Walau mendapat luka tembak di bahu pada pertempuran di sekitar benteng, pasukan Siti berhasil keluar semua dengan selamat. Muhammad Yaman anak laki-lakinya beserta Dalima yang masih ia susui, dibawa serta bergerilya untuk menghindari penangkapan.

Setelah 17 hari bergerilya di dalam hutan, pasukan Marsose Belanda yang terkenal kejam dalam mengintimidasi rakyat Manggopoh berhasil membuat membuat Siti dan pengikutnya menyerah. Menyerag bukan berarti kalah, tapi demi keselamatan rakyatnya ia bertaruh nyawa.

Segera Siti bersama pasukannya dijebloskan ke penjara Lubuak Basuang selama 14 bulan, dan dipindahkan ke Pariaman selama 18 bulan, serta ke Padang selama 12 bulan. Betapa luar biasanya perjuangan seorang ibu dalam menghadapi konsekuensi dari perjuangannya ini.

Bagindo Magek pun dibuang ke Manado, guna mematahkan semangat perlawanan rakyat Manggopoh. Tetapi, tak lama setelah Bagindo Magek dibuang, Siti dibebaskan oleh pengadilan lantaran jaksa tidak sampai hati melihat Siti bersama anak-anaknya hidup di dalam penjara.

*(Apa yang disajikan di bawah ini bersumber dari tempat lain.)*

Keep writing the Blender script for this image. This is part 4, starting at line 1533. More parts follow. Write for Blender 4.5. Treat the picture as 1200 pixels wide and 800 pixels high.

Siti Manggopoh wafat di Gasan Padang, Padang Pariaman pada 22 Agustus 1965. Tidak dapat dibayangkan, bagaimana pengorbanan seorang ibu yang tengah menyusui anaknya, memimpin suatu perlawanan terhadap Belanda.

Demi masa depan generasinya, ia berani bertaruh nyawa menentang penjajahan. Layaknya perjuangan para tenaga medis saat ini, yang tengah berjuang melawan wabah. Khususnya bagi para pejuang perempuan digarda terdepan, hanya demi masa depan generasi yang merdeka dari wabah mereka rela mengabdi.